方程式というと、拒否反応を示されるかもしれませんが、必要な知識だけもう一度ここに書くので、まだこの記事を離れないで!!( ;∀;)
小学生に説明する場合は、$${x}$$を□に置き換えてあげてください。
では、説明する上で必要な知識は次の2つです。
・ 必要知識1 方程式では、両辺に同じ数をかけてもよい。
方程式は左辺と右辺が「=」で結ばれた式です。「=」で結ばれているということは、左辺と右辺が等しいということになります。等しい左辺と右辺に同じ数をかけても等しい関係は変わりません。
このことを式で書くとこうなります。
$${A=B}$$ならば、$${A×C=B×C}$$
具体例を示すと、
$${\frac{1}{2}x=3}$$
左辺と右辺に2をかける
$${\frac{1}{2}x×2=3×2}$$
このように、両辺に2をかけても「=」の関係は壊れません。
・ 必要知識2
ある数(x)を好きな数で割ったあとに、その好きな数をかけるとある数になる
これは具体的な例で説明します。
ある数を「5」とします。
これを好きな数(例えば3)で割り、その後に好きな数をかけると、
$${5÷3×3=5}$$ で、元のある数「5」に戻ります。
・ 方程式を使って「ひっくり返す」理由を説明します。
$${\frac{13}{10}÷\frac{8}{5}}$$の答えを$${x}$$とします。この場合、分数÷分数の計算の仕方が分からないから、答えを$${x}$$とするのです。
そしたら、次の式ができます。
$${\frac{13}{10}÷\frac{8}{5}=x}$$ ・・・①
両辺に$${\frac{8}{5}}$$をかけます
$${\frac{13}{10}÷\frac{8}{5}×\frac{8}{5}=x×\frac{8}{5}}$$
$${\frac{13}{10}=x×\frac{8}{5}}$$
$${x}$$の値が知りたいので、両辺に$${\frac{5}{8}}$$をかけます
$${\frac{13}{10}×\frac{5}{8}=x×\frac{8}{5}×\frac{5}{8}}$$
$${\frac{13}{10}×\frac{5}{8}=x}$$ ・・・②
①と②の式を比べると、右辺の$${x}$$が等しいから左辺も等しいといえる。
よって、
$${\frac{13}{10}÷\frac{8}{5}=\frac{13}{10}×\frac{5}{8}}$$
これで、「ひっくり返す」理由を説明できました。
4 おわりに
上で説明した理由から、分数のわり算では分母と分子をひっくり返すと学習します。でも、ほとんどの方は「方法」は覚えているけど、「仕組み」は分からないんじゃないかなと思います。

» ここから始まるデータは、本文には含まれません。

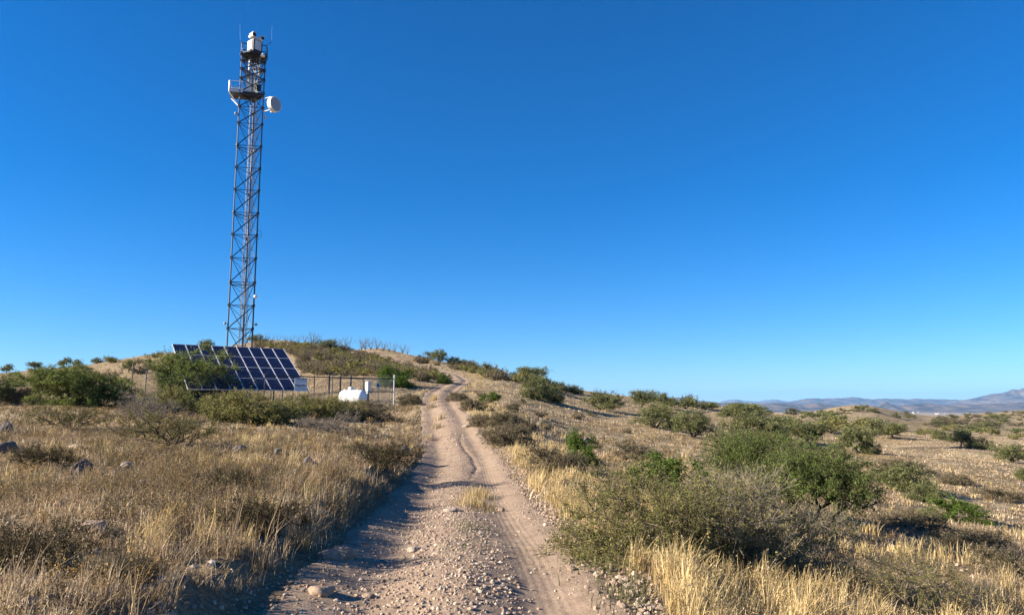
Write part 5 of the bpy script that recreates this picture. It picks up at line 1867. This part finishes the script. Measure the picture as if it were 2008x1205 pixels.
def forbs(name, label, zones, cols, seed, mask=None, hgt=(0.12, 0.32)):
    r = np.random.default_rng(seed)
    g = Geo()
    for r0, r1, dens, ns, nl, lf in zones:
        x, y = ring_points(r, r0, r1, dens)
        ok = clear_of_things(x, y)
        x, y = x[ok], y[ok]
        pr = mask(x, y) if mask else np.ones(len(x))
        ok = r.random(len(x)) < pr
        x, y = x[ok], y[ok]
        z = h_all(x, y)
        size = 0.6 + 0.9 * r.random(len(x))
        pc = vary(r, cols, len(x), 0.2)
        i = np.repeat(np.arange(len(x)), ns)
        az = r.random(len(i)) * 6.283; ln = 0.15 + 0.75 * r.random(len(i))
        L = (hgt[0] + (hgt[1] - hgt[0]) * r.random(len(i))) * size[i]
        d = np.stack([np.cos(az) * np.sin(ln), np.sin(az) * np.sin(ln), np.cos(ln)], 1)
        b = np.stack([x[i], y[i], z[i]], 1) + np.stack([np.cos(az), np.sin(az), 0 * az], 1) * (r.random(len(i)) * 0.07)[:, None]
        V, fs = tubes(b, b + d * L[:, None], lf * 0.10, lf * 0.06, 3, cap=False)
        g.add(V, fs, np.repeat(pc[i] * 0.8 + 0.02, 6, 0))
        k = np.repeat(np.arange(len(i)), nl)
        f = 0.25 + 0.8 * r.random(len(k))
        c = b[k] + d[k] * (L[k] * f)[:, None] + r.normal(size=(len(k), 3)) * lf * 0.9
        s = 0.6 + 0.8 * r.random(len(k))
        V, q = leaf_quads(c, d[k] * 0.6 + rand_dirs(r, len(k)), rand_dirs(r, len(k)), lf * s, lf * 0.5 * s)
        g.add(V, q, np.repeat(pc[i][k] * (1 + 0.22 * r.normal(size=(len(k), 1))).clip(0.5, 1.7), 4, 0))
    tag(g.obj(name, M["leaf"], color=True), label, "weeds", kind="stuff")


def left_mask(x, y):
    w = lateral(x, y)
    far = sstep(24, 34, y) * (w > 0)
    clump = (1 - far) + far * (0.45 + 0.55 * sstep(0.40, 0.58, fbm(x / 4.5, y / 4.5, 73, 3)))
    return clump * np.where(w < 0, 1.0, 0.9) * (0.16 + 0.30 * sstep(13, 8, y) + (0.84 - 0.30 * sstep(13, 8, y)) * (fbm(x / 1.3, y / 1.3, 71, 3) > 0.485))


def weed_mask(x, y):
    w = lateral(x, y)
    return np.where(w < 0, 1.0, 0.30) * (0.18 + 0.82 * (fbm(x / 1.9 + 40, y / 1.9, 171, 3) > 0.50))


def verge_mask(x, y):
    w = lateral(x, y)
    patch = fbm(x / 2.6, y / 2.6, 77, 2)
    v = np.where((w > 1.6) & (w < 3.2 + 0.02 * y), 1.0, 0.0) * sstep(0.26, 0.40, patch)
    v = np.where((w >= 3.1 + 0.02 * y), np.where(y < 16, 0.30, 0.10) * (patch > 0.42), v)
    v = np.where((w < -1.4), 0.10 * (patch > 0.55), v)
    return v


tufts("dry_grass", "short tan dry grass covering the left bank and slopes",
      [(3.6, 8, 36, 30, 0.0050, 0.06), (8, 15, 29, 25, 0.0065, 0.07), (15, 30, 14, 18, 0.011, 0.10), (30, 60, 7.5, 11, 0.022, 0.2), (60, 120, 6.0, 7, 0.040, 0.40), (120, 240, 2.4, 7, 0.07, 0.6)],
      STRAW, 501, left_mask, (0.08, 0.22), 1.1, 3, 0.75, True)
tufts("dead_grass", "brown dead grass and stalks low among the tan grass",
      [(3.6, 8, 30, 22, 0.0050, 0.06), (8, 15, 22, 18, 0.007, 0.08), (15, 30, 9, 14, 0.013, 0.12), (30, 60, 2.5, 12, 0.028, 0.2)],
      DEAD, 511, left_mask, (0.08, 0.20), 1.15, 3, 0.6)
tufts("golden_grass", "tall golden grass along the right road verge",
      [(4.5, 9, 46, 46, 0.0050, 0.06), (9, 16, 34, 40, 0.0065, 0.07), (16, 30, 15, 28, 0.011, 0.10), (30, 60, 4.0, 18, 0.022, 0.16), (60, 110, 0.8, 12, 0.055, 0.3)],
      GOLD, 521, verge_mask, (0.15, 0.36), 0.60, 4, 0.75, True)
forbs("weeds", "small brown and olive weeds among the grass",
      [(3.6, 8, 28, 10, 10, 0.018), (8, 15, 22, 9, 9, 0.022), (15, 30, 8, 8, 8, 0.032), (30, 60, 2.0, 6, 6, 0.07)], FORB, 531, weed_mask, (0.14, 0.36))


def edge_mask(x, y):
    w = lateral(x, y)
    return ((w < -1.65) & (w > -2.8)) * sstep(0.40, 0.56, fbm(x / 0.8, y / 0.9, 87, 2))


tufts("edge_grass", "rougher grass along the top of the left road bank",
      [(4.5, 9, 12, 22, 0.0050, 0.05), (9, 16, 18, 22, 0.0065, 0.06), (16, 36, 12, 18, 0.012, 0.09)],
      STRAW[:3] + DEAD, 541, edge_mask, (0.13, 0.42), 0.8, 3, 0.7)


def mid_strip():
    r = np.random.default_rng(77)
    g = Geo()
    for px, py, n_, cols, hh in [(925, 990, 60, GOLD, 0.22), (940, 975, 60, GOLD, 0.25), (945, 1000, 40, FORB, 0.14), (915, 1035, 24, [(0.12, 0.14, 0.05)], 0.09), (905, 1072, 14, [(0.12, 0.14, 0.05)], 0.06),
                                 (1168, 1100, 50, [(0.16, 0.17, 0.07)], 0.12), (1235, 1172, 60, [(0.14, 0.14, 0.07)], 0.14), (855, 840, 40, STRAW, 0.3), (862, 822, 40, STRAW, 0.3), (838, 860, 40, STRAW, 0.3), (850, 785, 50, GOLD, 0.5), (845, 800, 40, STRAW, 0.4)]:
        q = hit(px, py)
        for k in range(4):
            m = n_
            x = q[0] + r.normal(size=m) * 0.16; y = q[1] + r.normal(size=m) * 0.35
            V, Q, C = blades(r, x, y, h_all(x, y) - 0.01, hh * (0.5 + 0.7 * r.random(m)), np.abs(r.normal(size=m)) * 0.5 + 0.1, np.full(m, 0.004 + q[1] * 0.0003), cols)
            g.add(V, Q, C)
    tag(g.obj("road_grass", M["grass"], color=True), "thin grass tufts growing on the middle strip and edge of the road", "grass", kind="stuff")


mid_strip()


# ------------------------------------------------------------------ town in the valley
def town():
    r = random.Random(5)
    walls = [plain("pale_wall", (0.62, 0.60, 0.56), 0.8, var=0.05, scale=0.2), plain("tan_wall", (0.42, 0.34, 0.26), 0.8, var=0.05, scale=0.2)]
    roofs = [plain("pale_roof", (0.7, 0.7, 0.68), 0.7, var=0.05, scale=0.2), plain("brown_roof", (0.20, 0.13, 0.10), 0.8, var=0.05, scale=0.2)]
    protos = []
    for k in range(4):
        L, W_, H_ = 14 + 4 * k, 10 + 1.5 * k, 4.5 + 0.7 * k
        g = Geo(); V, q = box_vf((0, 0, H_ / 2 - 3), (L, W_, H_ + 6)); g.add(V, q, mi=0)
        rh = 2.5
        V = np.array([[-L / 2 - 0.6, -W_ / 2 - 0.6, H_ + 0.02], [L / 2 + 0.6, -W_ / 2 - 0.6, H_ + 0.02], [L / 2 + 0.6, W_ / 2 + 0.6, H_ + 0.02], [-L / 2 - 0.6, W_ / 2 + 0.6, H_ + 0.02], [-L / 2 - 0.6, 0, H_ + rh], [L / 2 + 0.6, 0, H_ + rh]])
        g.add(V, [np.array([[0, 1, 5, 4], [2, 3, 4, 5], [0, 3, 2, 1]]), np.array([[1, 2, 5], [3, 0, 4]])], mi=1)
        protos.append(g.mesh("house", [walls[k % 2], roofs[(k // 2) % 2]]))
    for k in range(28):
        px = min(max(r.gauss(1800, 60), 1690), 1990); py = r.uniform(803.0, 813.5)
        q = hit(px, py, 1500, 9000)
        if q[1] < 2500:
            continue
        o = bpy.data.objects.new("house", protos[r.choice((0, 1, 1, 3, 3, 2))]); COL.objects.link(o)
        o.location = (q[0], q[1], q[2]); o.rotation_euler = (0, 0, r.uniform(0, 3.14))
        tag(o, "tiny pale house of the distant town in the valley", "house", "houses of the distant town")


town()


# ------------------------------------------------------------------ haze: even thin air over the whole scene, below the sky
def haze():
    m, nt, out = new_mat("haze")
    v = nt.nodes.new("ShaderNodeVolumePrincipled")
    v.inputs["Density"].default_value = 3.1e-5
    v.inputs["Color"].default_value = (0.27, 0.56, 1.0, 1)
    v.inputs["Anisotropy"].default_value = 0.0
    nt.links.new(v.outputs[0], out.inputs["Volume"])
    g = Geo(); V, q = box_vf((0, 0, 260), (80000, 80000, 900)); g.add(V, q)
    o = g.obj("haze", m)
    tag(o, "thin blue haze over the far mountains", kind="stuff")


haze()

それは、小学校の算数は、演繹的に定理を導いていく「論理力」ではなく間違えずに答えを出す「計算力」に力を入れているからです。だから先生たちは、「方法」を覚えさせてひたすらドリルをさせていくのです。ですが、中学校以降の学習では、少しずつ「計算力」より「論理力」が求められ始めます。これは中学校になって「算数はできたのに数学ができない」という原因の1つになってるんじゃないかなと私が考えています。
最初は「方法」の教え込みでもいいと思いますが、学習が進んで、もう一度「なぜひっくり返すの?」など問い直すと面白いんじゃないかなと思います。